What is expected:
Print all of the data exactly as written.
— Start Given information —
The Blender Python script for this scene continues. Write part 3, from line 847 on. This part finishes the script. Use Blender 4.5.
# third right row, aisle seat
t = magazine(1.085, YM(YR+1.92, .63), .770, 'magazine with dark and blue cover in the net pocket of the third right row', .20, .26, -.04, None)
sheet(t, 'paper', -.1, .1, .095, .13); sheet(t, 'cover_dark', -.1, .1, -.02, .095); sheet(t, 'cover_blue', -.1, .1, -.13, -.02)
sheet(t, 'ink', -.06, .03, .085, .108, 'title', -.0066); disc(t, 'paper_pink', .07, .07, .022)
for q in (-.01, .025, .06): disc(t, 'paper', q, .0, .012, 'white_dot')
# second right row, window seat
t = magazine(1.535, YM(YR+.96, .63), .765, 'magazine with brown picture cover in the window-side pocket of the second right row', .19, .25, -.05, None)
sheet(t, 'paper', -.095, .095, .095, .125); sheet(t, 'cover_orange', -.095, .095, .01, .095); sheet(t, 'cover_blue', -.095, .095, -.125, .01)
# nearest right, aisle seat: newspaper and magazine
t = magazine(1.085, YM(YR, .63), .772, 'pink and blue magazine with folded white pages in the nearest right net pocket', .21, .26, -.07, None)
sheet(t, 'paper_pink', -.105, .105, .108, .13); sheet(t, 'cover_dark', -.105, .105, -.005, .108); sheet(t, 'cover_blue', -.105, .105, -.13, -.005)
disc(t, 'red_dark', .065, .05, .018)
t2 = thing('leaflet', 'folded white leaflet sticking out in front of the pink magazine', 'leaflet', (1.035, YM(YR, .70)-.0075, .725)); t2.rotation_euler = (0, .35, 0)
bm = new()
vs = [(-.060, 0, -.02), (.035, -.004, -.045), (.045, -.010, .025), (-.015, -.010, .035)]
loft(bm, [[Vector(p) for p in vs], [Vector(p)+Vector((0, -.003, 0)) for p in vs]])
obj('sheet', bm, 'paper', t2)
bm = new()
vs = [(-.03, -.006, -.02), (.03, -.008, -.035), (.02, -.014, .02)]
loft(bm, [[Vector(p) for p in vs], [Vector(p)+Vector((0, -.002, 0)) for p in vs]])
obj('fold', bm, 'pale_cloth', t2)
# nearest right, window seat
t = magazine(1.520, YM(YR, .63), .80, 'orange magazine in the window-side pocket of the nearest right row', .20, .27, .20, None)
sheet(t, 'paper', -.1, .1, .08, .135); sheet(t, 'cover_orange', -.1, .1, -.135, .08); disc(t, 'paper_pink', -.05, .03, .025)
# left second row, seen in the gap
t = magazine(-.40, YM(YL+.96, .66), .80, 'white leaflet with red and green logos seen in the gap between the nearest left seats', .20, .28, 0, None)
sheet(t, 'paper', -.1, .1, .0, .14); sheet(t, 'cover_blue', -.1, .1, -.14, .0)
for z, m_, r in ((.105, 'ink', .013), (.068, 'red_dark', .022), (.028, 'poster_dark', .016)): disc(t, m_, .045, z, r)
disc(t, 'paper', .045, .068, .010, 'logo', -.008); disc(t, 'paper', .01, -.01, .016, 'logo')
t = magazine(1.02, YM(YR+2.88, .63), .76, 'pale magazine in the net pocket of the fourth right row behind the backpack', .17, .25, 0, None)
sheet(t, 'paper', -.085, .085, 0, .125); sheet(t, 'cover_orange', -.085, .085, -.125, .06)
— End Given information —
Solution:
The Blender Python script for this scene continues. Write part 3, from line 847 on. This part finishes the script. Use Blender 4.5.
# third right row, aisle seat
t = magazine(1.085, YM(YR+1.92, .63), .770, 'magazine with dark and blue cover in the net pocket of the third right row', .20, .26, -.04, None)
sheet(t, 'paper', -.1, .1, .095, .13); sheet(t, 'cover_dark', -.1, .1, -.02, .095); sheet(t, 'cover_blue', -.1, .1, -.13, -.02)
sheet(t, 'ink', -.06, .03, .085, .108, 'title', -.0066); disc(t, 'paper_pink', .07, .07, .022)
for q in (-.01, .025, .06): disc(t, 'paper', q, .0, .012, 'white_dot')
# second right row, window seat
t = magazine(1.535, YM(YR+.96, .63), .765, 'magazine with brown picture cover in the window-side pocket of the second right row', .19, .25, -.05, None)
sheet(t, 'paper', -.095, .095, .095, .125); sheet(t, 'cover_orange', -.095, .095, .01, .095); sheet(t, 'cover_blue', -.095, .095, -.125, .01)
# nearest right, aisle seat: newspaper and magazine
t = magazine(1.085, YM(YR, .63), .772, 'pink and blue magazine with folded white pages in the nearest right net pocket', .21, .26, -.07, None)
sheet(t, 'paper_pink', -.105, .105, .108, .13); sheet(t, 'cover_dark', -.105, .105, -.005, .108); sheet(t, 'cover_blue', -.105, .105, -.13, -.005)
disc(t, 'red_dark', .065, .05, .018)
t2 = thing('leaflet', 'folded white leaflet sticking out in front of the pink magazine', 'leaflet', (1.035, YM(YR, .70)-.0075, .725)); t2.rotation_euler = (0, .35, 0)
bm = new()
vs = [(-.060, 0, -.02), (.035, -.004, -.045), (.045, -.010, .025), (-.015, -.010, .035)]
loft(bm, [[Vector(p) for p in vs], [Vector(p)+Vector((0, -.003, 0)) for p in vs]])
obj('sheet', bm, 'paper', t2)
bm = new()
vs = [(-.03, -.006, -.02), (.03, -.008, -.035), (.02, -.014, .02)]
loft(bm, [[Vector(p) for p in vs], [Vector(p)+Vector((0, -.002, 0)) for p in vs]])
obj('fold', bm, 'pale_cloth', t2)
# nearest right, window seat
t = magazine(1.520, YM(YR, .63), .80, 'orange magazine in the window-side pocket of the nearest right row', .20, .27, .20, None)
sheet(t, 'paper', -.1, .1, .08, .135); sheet(t, 'cover_orange', -.1, .1, -.135, .08); disc(t, 'paper_pink', -.05, .03, .025)
# left second row, seen in the gap
t = magazine(-.40, YM(YL+.96, .66), .80, 'white leaflet with red and green logos seen in the gap between the nearest left seats', .20, .28, 0, None)
sheet(t, 'paper', -.1, .1, .0, .14); sheet(t, 'cover_blue', -.1, .1, -.14, .0)
for z, m_, r in ((.105, 'ink', .013), (.068, 'red_dark', .022), (.028, 'poster_dark', .016)): disc(t, m_, .045, z, r)
disc(t, 'paper', .045, .068, .010, 'logo', -.008); disc(t, 'paper', .01, -.01, .016, 'logo')
t = magazine(1.02, YM(YR+2.88, .63), .76, 'pale magazine in the net pocket of the fourth right row behind the backpack', .17, .25, 0, None)
sheet(t, 'paper', -.085, .085, 0, .125); sheet(t, 'cover_orange', -.085, .085, -.125, .06)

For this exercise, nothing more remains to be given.